> **TASK TO CARRY OUT**
Copy the listing below line for line, starting at its first line and ending with the line that has "ca.data.foreach_set('color', cc)" in it. Add nothing.

--- DATA ---

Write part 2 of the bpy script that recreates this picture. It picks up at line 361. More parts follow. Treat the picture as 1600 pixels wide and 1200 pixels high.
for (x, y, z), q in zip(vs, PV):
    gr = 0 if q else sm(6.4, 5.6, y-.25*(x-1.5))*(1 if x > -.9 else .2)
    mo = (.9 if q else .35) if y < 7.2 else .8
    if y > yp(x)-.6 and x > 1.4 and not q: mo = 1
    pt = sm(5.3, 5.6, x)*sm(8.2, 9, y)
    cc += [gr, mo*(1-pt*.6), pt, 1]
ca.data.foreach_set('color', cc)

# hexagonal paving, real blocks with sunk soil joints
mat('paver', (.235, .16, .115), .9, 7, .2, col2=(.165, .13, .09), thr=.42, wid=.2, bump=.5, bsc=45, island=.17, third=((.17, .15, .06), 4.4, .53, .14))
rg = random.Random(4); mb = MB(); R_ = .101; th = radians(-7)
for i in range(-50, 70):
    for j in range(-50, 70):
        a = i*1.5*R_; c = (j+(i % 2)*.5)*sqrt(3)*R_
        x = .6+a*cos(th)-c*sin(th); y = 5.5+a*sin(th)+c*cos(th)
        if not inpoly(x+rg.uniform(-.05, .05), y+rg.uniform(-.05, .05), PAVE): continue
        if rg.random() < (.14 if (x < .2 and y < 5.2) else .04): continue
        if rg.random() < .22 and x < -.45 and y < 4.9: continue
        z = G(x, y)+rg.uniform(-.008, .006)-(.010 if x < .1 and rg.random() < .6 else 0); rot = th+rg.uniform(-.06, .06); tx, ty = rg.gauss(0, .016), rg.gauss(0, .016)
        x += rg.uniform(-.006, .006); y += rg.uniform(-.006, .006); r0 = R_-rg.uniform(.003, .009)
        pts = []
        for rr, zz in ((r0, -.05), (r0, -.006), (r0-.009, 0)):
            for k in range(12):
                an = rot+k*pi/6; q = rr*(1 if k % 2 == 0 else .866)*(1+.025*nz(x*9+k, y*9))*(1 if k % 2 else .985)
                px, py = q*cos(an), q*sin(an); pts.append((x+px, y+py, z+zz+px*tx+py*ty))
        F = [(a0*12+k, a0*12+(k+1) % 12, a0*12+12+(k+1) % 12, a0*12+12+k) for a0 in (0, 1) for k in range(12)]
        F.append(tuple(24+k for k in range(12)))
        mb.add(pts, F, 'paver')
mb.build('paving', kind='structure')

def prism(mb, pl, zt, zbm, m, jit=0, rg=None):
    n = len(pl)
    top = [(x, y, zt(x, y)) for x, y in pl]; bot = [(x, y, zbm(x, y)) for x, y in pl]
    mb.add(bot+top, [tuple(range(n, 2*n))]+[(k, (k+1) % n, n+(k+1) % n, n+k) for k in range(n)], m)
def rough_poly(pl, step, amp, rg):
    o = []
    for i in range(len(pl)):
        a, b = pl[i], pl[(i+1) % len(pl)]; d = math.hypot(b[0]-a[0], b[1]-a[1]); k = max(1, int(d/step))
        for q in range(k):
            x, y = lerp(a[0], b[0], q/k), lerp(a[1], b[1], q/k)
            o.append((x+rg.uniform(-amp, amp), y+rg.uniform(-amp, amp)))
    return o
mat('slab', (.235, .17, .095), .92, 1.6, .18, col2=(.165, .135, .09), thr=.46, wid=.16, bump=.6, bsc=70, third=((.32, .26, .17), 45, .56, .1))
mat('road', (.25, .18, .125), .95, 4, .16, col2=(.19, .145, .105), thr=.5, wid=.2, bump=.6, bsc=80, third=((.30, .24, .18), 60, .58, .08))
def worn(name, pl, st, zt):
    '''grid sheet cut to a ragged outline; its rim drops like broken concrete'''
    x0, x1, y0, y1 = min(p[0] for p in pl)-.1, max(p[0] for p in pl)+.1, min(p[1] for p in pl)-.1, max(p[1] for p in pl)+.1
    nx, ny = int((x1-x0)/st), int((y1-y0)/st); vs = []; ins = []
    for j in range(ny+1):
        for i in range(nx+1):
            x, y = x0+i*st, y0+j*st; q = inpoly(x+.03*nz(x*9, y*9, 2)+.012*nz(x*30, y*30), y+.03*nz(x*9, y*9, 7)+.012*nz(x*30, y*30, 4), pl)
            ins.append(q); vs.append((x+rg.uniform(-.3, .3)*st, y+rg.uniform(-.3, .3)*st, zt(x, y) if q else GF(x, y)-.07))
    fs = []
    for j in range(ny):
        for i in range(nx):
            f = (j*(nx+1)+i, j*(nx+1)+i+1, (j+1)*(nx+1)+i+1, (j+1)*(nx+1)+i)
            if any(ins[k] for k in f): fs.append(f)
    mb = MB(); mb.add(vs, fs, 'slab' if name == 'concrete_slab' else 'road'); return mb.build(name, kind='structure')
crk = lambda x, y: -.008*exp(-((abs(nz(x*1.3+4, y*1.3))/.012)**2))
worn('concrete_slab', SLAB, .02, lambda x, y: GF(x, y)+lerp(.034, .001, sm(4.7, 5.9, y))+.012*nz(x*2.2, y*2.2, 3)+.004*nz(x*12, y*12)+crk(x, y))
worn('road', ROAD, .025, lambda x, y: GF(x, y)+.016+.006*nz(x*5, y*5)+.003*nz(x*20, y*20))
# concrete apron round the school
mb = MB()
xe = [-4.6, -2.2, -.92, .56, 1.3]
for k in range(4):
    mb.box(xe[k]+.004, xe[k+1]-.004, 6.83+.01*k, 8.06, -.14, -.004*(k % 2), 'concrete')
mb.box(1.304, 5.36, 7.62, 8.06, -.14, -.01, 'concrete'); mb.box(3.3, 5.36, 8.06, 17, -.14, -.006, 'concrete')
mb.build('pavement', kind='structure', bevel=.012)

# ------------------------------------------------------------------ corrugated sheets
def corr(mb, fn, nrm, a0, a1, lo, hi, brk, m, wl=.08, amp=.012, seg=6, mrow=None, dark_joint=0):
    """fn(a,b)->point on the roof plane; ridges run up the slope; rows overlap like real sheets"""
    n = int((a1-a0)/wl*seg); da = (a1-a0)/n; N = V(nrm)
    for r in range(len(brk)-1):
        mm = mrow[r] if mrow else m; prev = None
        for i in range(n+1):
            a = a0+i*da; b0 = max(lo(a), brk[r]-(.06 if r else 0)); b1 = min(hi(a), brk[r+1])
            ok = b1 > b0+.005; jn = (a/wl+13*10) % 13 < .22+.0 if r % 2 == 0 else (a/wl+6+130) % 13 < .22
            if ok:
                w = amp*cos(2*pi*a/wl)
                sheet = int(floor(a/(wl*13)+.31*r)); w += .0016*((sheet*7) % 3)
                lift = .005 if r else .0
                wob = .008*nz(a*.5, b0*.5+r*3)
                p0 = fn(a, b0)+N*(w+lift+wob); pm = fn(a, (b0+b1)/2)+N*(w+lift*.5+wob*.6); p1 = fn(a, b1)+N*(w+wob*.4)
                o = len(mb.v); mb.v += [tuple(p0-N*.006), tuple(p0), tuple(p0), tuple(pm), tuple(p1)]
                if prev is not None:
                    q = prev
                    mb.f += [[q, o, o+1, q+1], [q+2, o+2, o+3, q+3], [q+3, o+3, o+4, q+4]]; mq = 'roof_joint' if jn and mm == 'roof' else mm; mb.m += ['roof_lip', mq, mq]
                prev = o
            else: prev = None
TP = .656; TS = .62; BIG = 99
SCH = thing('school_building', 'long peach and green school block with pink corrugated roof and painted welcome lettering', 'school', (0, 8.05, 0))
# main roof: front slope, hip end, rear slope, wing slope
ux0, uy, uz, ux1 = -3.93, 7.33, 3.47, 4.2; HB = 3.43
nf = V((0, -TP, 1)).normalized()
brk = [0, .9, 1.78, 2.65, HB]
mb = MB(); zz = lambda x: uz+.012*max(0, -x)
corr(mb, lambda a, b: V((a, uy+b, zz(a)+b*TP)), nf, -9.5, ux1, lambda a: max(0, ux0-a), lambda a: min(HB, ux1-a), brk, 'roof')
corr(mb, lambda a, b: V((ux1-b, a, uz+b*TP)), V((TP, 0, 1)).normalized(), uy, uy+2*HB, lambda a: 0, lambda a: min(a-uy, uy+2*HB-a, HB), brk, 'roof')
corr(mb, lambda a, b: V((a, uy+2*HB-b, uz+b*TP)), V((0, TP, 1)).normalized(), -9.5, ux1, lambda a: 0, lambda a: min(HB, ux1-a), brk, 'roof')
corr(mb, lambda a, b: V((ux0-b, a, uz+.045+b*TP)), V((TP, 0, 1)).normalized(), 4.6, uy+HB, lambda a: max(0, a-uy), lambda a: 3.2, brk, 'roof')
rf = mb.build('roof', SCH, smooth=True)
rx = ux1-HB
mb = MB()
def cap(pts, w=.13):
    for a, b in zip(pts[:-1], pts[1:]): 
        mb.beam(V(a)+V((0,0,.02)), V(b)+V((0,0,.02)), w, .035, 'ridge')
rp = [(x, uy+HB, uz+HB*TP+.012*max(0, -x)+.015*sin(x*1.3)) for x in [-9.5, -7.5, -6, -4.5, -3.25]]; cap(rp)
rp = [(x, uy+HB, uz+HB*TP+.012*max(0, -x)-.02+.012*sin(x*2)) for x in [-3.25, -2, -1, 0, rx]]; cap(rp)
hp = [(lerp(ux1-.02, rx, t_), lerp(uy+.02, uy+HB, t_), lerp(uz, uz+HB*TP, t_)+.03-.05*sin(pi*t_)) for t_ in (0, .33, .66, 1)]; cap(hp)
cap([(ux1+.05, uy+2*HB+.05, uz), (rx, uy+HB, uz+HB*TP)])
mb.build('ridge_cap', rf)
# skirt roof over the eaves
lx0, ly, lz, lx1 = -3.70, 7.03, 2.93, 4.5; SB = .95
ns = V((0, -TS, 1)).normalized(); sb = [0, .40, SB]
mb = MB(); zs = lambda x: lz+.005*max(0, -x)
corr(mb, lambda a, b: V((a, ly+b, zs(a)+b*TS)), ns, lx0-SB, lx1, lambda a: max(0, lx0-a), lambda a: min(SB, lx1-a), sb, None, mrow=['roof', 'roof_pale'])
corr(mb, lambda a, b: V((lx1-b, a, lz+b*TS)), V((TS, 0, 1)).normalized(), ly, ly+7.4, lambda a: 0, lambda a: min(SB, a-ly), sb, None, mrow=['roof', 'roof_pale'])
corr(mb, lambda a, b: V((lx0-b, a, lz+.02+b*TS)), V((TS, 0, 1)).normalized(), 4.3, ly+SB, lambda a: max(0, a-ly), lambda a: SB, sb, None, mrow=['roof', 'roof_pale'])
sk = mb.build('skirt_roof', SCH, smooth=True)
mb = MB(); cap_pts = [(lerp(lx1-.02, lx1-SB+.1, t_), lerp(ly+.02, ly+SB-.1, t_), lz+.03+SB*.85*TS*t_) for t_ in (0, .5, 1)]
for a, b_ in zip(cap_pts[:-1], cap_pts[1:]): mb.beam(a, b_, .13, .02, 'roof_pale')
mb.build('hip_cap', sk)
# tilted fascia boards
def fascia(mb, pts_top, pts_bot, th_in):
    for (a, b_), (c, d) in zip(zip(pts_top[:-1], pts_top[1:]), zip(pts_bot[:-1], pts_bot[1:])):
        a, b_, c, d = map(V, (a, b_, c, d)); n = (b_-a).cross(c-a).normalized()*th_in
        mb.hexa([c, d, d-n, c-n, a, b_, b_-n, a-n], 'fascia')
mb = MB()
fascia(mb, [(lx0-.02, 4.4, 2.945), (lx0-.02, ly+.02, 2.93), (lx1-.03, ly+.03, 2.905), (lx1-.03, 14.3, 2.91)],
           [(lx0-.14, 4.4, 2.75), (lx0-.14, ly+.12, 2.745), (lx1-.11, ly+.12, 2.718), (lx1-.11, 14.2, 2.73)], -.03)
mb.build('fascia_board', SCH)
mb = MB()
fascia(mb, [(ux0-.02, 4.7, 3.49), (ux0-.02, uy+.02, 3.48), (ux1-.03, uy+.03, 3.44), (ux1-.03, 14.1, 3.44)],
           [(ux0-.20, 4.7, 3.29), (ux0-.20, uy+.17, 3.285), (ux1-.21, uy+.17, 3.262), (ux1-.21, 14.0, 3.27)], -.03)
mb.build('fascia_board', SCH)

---

> **RESPONSE**
Write part 2 of the bpy script that recreates this picture. It picks up at line 361. More parts follow. Treat the picture as 1600 pixels wide and 1200 pixels high.
for (x, y, z), q in zip(vs, PV):
    gr = 0 if q else sm(6.4, 5.6, y-.25*(x-1.5))*(1 if x > -.9 else .2)
    mo = (.9 if q else .35) if y < 7.2 else .8
    if y > yp(x)-.6 and x > 1.4 and not q: mo = 1
    pt = sm(5.3, 5.6, x)*sm(8.2, 9, y)
    cc += [gr, mo*(1-pt*.6), pt, 1]
ca.data.foreach_set('color', cc)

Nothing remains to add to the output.